3.27. İSKİ Yönetmeliğinin İstanbul’un İçme Suyu Kaynaklarını Tehdit Hükümlerinin İptali Talebiyle Açtığımız Dava 6. İdare Mahkemesi’nce Karara Bağlandı

 

06.12.2005 / 25.08.4496   

Dünya çok büyük bir “su sorunu” ile karşı karşıya. Birleşmiş Milletler raporlarına göre, halen 1 milyar kişi su sıkıntısı çekiyor. Bu sayının 2025 yılında 3,5 milyara, yani dünya nüfusunun yarısına ulaşması bekleniyor. Salgın hastalıkların %80’i kirli sudan bulaşıyor ve her yıl 3,4 milyon kişi suya bağlı hastalıklar yüzünden hayatını kaybediyor. Artan su talebinin yanı sıra kısıtlı su kaynaklarının azalması, tüm dünyada, özellikle de Ortadoğu’da anlaşmazlıklara yol açıyor.

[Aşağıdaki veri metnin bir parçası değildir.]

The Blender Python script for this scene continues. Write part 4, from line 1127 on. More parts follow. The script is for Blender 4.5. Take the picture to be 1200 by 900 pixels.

Birleşmiş Milletler, uluslararası çevre örgütleri ve bilim insanları, “su konusundaki uluslararası anlaşmazlıkların önümüzdeki yıllarda çatışma noktasına gelebileceği ve 21. yüzyılda petrol yerine suyun savaş nedeni olabileceği” uyarısında bulunuyorlar.

 

Uluslararası kuruluşlarca su kaynakları yönetimi konusunda başarısız bulunan ülkemiz, 2025 yılından sonra “su krizine” girme tehlikesinde olan ülkeler arasında gösteriliyor...

 

Tüm bu ürkütücü gerçeklere ve açıkça görülebilen yakın tehlikeye karşın, tam da 16-23 Mart tarihlerinde Kyoto’da gerçekleşen “Birleşmiş Milletler 3. Dünya Su Forumu” arifesinde, 1995 yılından bu yana 3 kez değiştirilerek içme suyu havzalarını yoğun yapılaşmalara açan İSKİ Yönetmeliği yeniden gündeme gelmiş; amaç maddesi’nde, “İstanbul’un yüzey ve yeraltı sularının çeşitli yollarla kirlenmesini önlemek amacı ile” hazırlandığı ifade edilen yeni bir İSKİ Yönetmeliği, 21 Şubat 2003 tarihinde İstiklal gazetesinde yayımlanarak yürürlüğe girmiştir.

 

Yeni İSKİ Yönetmeliği’nin ciddi sakıncalar taşıdığını ve havzalarda geri dönülmez tahribatlara neden olacağını düşündüğümüz maddelerinin iptali talebiyle açtığımız dava 6. İdare Mahkemesi’nce karara bağlanmış; bu çerçevede, söz konusu yönetmeliğin aşağıda belirtilen maddeleri iptal edilmiştir.

 

·        İçme suyu havzalarındaki plansız alanlarda, imar mevzuatının plansız alanlarda getirdiği yapılaşma haklarının aşılmasına olanak sağlayan 5. madde (d) bendi.

 

 

 

 

 

 

 

·        Yönetmeliğin 11. maddesinin (e) fıkrası havza içinde depolama tesislerinin yapılmasını yasakladığı halde, Ümraniye-Dudullu bölgesinde yeni depolama tesislerinin yapımına izin veren 21. madde (c) bendi.

 

Bölgenin havza alanı olarak ilanından önce yapılmış yapılar ile 2981 sayılı imar affı kanunu ile yasal statü kazanmış yapılar için, kirletici etkileri olup olmadığına dahi bakmaksızın, yönetmelik hükümlerine uygunluk aranmayacağını vurgulayan; diğer yapıların yönetmeliğe uygun hale getirilmeleri için 2 yıl süre tanıyan, böylece kaçak yapılara yeni olanaklar ve kısmi imar afları sağlayan; yapılaşmanın yasak olduğu mutlak ve kısa mesafeli koruma alanlarında yönetmeliğe uygunluk “yıkım” demek olduğuna göre, bu alanlardaki yapılar için “yönetmeliğe uygun hale getirilmeleri için 2 yıl süre tanınır, bu süre sonunda yönetmeliğe uygun hale getirilmezlerse yıkılırlar” hükmünün ne anlama geldiğinin anlaşılmaz olduğu Geçici Madde 1’in (a) bendinin ilk paragrafı.